Though opinion polls show residents expressing strong support for abortion rights, Nassau and Suffolk also have a highly vocal and organized protest community: The Diocese of Rockville Centre is sending more buses per parish to the march than any of its neighbors - 29 buses from Nassau and Suffolk, compared with 14 from the Diocese of Brooklyn, which includes Queens, and 35 from the 10-county Archdiocese of New York.

And in interviews, some of the estimated 2,000 local participants said they feel they finally have a shot at victory. While most don't see abortion disappearing anytime soon - even if Roe is overturned, they say, many states are likely to continue to permit it - there is a sense that a seismic shift is under way.

"With two more guys on the court who might review Roe and put it back where it belongs, we're seeing a light at the end of the tunnel," said John Lydon, 79, a retired New York City cop from Bellerose, referring to Chief Justice John Roberts and Alito.

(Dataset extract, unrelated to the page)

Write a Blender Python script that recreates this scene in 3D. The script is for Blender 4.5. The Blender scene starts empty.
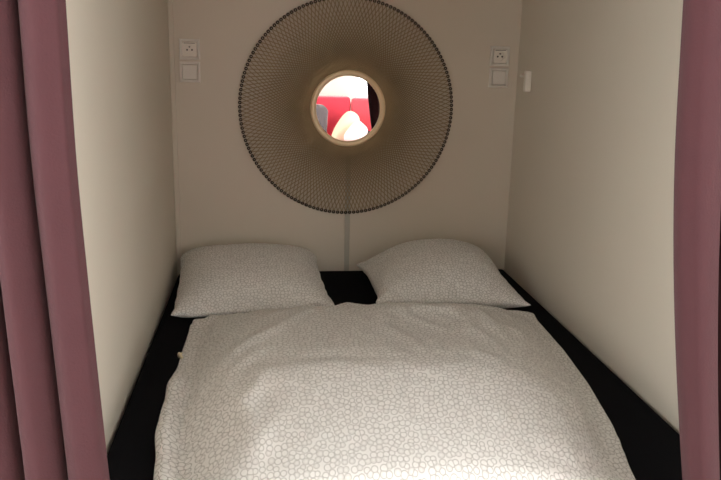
import bpy, bmesh, math, random
from mathutils import Vector, Matrix, noise

random.seed(5)
C = bpy.context.scene.collection
PI = math.pi
FRONT = 1.30            # plane of the alcove opening
BACK = 3.20             # alcove back wall
LX, RX = -0.386, 1.036  # alcove side walls
CAMZ = 1.415
BEDZ = 0.50

# ------------------------------------------------------------------ materials
def mat(name, col, rough=0.7, metal=0.0, bump=None, sheen=0.0, spec=0.5, vary=0.0, vscale=4.0):
    m = bpy.data.materials.new(name); m.use_nodes = True
    nt = m.node_tree; b = nt.nodes['Principled BSDF']
    b.inputs['Base Color'].default_value = (*col, 1)
    b.inputs['Roughness'].default_value = rough
    b.inputs['Metallic'].default_value = metal
    b.inputs['Specular IOR Level'].default_value = spec
    if sheen:
        b.inputs['Sheen Weight'].default_value = sheen
        b.inputs['Sheen Roughness'].default_value = 0.5
    tc = nt.nodes.new('ShaderNodeTexCoord')
    if vary:
        n = nt.nodes.new('ShaderNodeTexNoise'); n.inputs['Scale'].default_value = vscale
        n.inputs['Detail'].default_value = 5
        nt.links.new(tc.outputs['Object'], n.inputs['Vector'])
        r = nt.nodes.new('ShaderNodeMapRange')
        r.inputs['To Min'].default_value = 1 - vary; r.inputs['To Max'].default_value = 1 + vary
        nt.links.new(n.outputs['Fac'], r.inputs['Value'])
        mx = nt.nodes.new('ShaderNodeMix'); mx.data_type = 'RGBA'; mx.blend_type = 'MULTIPLY'
        mx.inputs['Factor'].default_value = 1
        mx.inputs['A'].default_value = (*col, 1)
        nt.links.new(r.outputs['Result'], mx.inputs['B'])
        nt.links.new(mx.outputs['Result'], b.inputs['Base Color'])
    if bump:
        sc, st, dist = bump
        n2 = nt.nodes.new('ShaderNodeTexNoise'); n2.inputs['Scale'].default_value = sc
        n2.inputs['Detail'].default_value = 4
        nt.links.new(tc.outputs['Object'], n2.inputs['Vector'])
        bp = nt.nodes.new('ShaderNodeBump'); bp.inputs['Strength'].default_value = st
        bp.inputs['Distance'].default_value = dist
        nt.links.new(n2.outputs['Fac'], bp.inputs['Height'])
        nt.links.new(bp.outputs['Normal'], b.inputs['Normal'])
    return m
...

Opponents don't argue that in recent years, the base of the anti-abortion community has grown to include evangelical Christians. Or that state legislatures have been chipping away at Roe.

"This is the first year I'm going," said Julie Woodley, 48, of Setauket, wife of an evangelical pastor and a counselor specializing in what she describes as post-abortion trauma. A mother of four who said she had two abortions while young, Woodley said her perspective changed "when I met God and began to see the truth of what I had done."

But Smith of Planned Parenthood insists that the anti-abortion community continues to be a minority. "This country will take to the streets if Roe is overturned," she said.